A modern and open-source composite failure analysis framework for aircraft design in Abaqus
     Topic(s) : Material and Structural Behavior - Simulation & Testing

    Co-authors​ :

     Costa RUI (UNITED KINGDOM), Silvestre TAVEIRA PINHO (UNITED KINGDOM) 

    Abstract :
    The landscape of composite structures in the aeronautical industry is ever-changing due to several factors, among those are: environmental, performance, safety, and cost factors. This changing landscape makes composite structure design more challenging and demanding than ever before; composite design engineers need more advanced tools for developing larger and more mission critical composite structures. [1,2]
    Research into the failure mechanisms of composite materials has shown great activity in the last decades; state-of-the-art failure models are becoming more accurate and capable of representing the response of these complex materials. [3]
    There are, however, two major factors holding back the interaction between these state-of-the-art research models and the engineering design teams and applications. Most research failure models live as written publications or as in-house legacy codes – in both cases this makes the failure models hard to benchmark, compare and test against a comprehensive set of suitable test cases.
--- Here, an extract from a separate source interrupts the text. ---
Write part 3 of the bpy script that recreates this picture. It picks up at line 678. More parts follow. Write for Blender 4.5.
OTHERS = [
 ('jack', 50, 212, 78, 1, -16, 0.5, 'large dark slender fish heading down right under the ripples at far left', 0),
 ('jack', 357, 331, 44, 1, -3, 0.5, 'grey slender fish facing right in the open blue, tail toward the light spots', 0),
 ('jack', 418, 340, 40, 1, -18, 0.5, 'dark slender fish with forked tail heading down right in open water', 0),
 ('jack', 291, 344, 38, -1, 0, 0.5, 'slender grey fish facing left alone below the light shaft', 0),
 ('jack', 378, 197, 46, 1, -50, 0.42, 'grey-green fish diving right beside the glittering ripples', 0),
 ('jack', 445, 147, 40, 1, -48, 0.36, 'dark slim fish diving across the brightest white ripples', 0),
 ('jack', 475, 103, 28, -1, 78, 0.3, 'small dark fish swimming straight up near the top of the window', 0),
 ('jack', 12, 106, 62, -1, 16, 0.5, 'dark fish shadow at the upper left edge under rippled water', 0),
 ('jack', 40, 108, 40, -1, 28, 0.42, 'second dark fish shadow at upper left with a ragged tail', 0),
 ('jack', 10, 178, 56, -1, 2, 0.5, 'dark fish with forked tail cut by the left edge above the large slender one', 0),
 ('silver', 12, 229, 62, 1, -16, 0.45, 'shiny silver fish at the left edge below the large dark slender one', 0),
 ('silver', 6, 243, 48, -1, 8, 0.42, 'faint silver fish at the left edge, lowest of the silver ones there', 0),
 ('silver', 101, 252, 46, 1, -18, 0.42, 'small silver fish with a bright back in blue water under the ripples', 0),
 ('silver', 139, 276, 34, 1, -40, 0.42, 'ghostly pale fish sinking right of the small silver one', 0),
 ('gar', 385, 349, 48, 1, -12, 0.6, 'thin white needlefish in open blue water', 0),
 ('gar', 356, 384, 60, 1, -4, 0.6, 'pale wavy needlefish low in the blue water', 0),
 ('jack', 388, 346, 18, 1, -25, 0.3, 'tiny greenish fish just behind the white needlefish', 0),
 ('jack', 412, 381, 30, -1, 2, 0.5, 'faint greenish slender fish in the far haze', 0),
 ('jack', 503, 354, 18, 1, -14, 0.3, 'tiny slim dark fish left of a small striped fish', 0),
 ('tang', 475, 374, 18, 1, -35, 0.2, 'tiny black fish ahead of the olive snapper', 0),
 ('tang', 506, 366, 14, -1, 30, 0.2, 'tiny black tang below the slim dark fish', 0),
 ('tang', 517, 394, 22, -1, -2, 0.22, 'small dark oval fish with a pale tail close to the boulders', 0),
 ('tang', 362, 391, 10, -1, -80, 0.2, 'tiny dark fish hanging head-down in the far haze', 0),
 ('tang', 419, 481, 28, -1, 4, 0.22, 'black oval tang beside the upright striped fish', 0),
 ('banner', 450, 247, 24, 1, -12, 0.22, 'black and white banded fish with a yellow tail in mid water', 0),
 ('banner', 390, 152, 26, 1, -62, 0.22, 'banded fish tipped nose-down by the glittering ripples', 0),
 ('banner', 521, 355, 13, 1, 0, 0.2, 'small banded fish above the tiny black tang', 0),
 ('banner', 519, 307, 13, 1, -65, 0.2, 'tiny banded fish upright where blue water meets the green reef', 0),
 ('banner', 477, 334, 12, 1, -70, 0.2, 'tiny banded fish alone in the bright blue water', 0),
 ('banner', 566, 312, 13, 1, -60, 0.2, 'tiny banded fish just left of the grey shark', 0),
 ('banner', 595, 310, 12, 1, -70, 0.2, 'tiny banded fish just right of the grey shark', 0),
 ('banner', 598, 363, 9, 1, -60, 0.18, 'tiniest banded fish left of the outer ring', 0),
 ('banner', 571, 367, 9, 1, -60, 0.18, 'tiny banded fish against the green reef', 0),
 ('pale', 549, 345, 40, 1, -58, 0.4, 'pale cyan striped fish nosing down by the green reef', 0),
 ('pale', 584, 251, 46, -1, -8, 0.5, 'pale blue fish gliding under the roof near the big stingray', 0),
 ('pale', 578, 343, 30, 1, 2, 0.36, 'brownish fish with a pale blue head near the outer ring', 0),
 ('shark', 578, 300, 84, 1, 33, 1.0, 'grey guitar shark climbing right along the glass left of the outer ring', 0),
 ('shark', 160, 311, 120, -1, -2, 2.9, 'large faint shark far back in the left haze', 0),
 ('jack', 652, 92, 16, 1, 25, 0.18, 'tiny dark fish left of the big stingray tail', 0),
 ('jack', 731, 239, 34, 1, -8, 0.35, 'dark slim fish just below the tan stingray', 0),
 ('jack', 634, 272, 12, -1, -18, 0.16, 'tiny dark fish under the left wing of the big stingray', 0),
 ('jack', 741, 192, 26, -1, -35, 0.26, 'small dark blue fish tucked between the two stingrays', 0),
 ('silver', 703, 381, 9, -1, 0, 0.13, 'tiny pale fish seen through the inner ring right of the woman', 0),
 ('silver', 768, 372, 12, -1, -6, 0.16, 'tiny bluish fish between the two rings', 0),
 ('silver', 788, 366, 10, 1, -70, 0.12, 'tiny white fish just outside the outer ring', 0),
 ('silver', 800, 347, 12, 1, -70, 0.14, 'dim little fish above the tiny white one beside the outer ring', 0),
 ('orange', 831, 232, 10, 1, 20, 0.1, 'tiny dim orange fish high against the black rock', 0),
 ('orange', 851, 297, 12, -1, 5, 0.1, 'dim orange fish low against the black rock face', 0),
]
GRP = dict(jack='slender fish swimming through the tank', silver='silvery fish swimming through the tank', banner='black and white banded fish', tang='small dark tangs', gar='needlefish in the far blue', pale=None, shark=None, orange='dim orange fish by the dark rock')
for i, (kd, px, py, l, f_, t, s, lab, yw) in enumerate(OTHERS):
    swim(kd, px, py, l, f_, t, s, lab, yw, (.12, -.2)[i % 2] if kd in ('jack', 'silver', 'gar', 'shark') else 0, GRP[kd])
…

Also, most research models attempt to model the phenomena as accurately as possible without a clear focus on how the computational efficiency would scale for very large problems. [3,4]
    In contrast, the bigger composite design engineering teams use well-known commercial software, such as Abaqus, as the basis for their design and analysis studies. Also, these teams may work in scales of 10s of meters with coarse finite element models incapable of reproducing the stress states needed to accurately determine the failure characteristics of the materials at the microstructural level (see Figure 1). [1]
    With the aim of addressing these modelling dichotomies we present a composite failure analysis framework for Abaqus. This framework interacts with Abaqus through user subroutines within a modern and open-source codebase. It allows researchers to focus on translating their models while utilising the extensive test suite and models already available in the framework; it also allows design engineers to immediately test a new workflow using different failure models and routines (see Figure 2).
    This framework was developed building on the existing experience of the team on building composite failure models for large structures and coarse finite element models. It aims at reducing the researcher development overhead while retaining all the performance benefits of user subroutines. We present the framework using well-known and well-tested failure models against a comprehensive set of suitable finite element models across the scale and complexity spectra. We believe that this framework has the potential to promote composite failure model development, interoperability between research and engineering scales, and benchmark and testing of the state-of-art on composite failure analysis.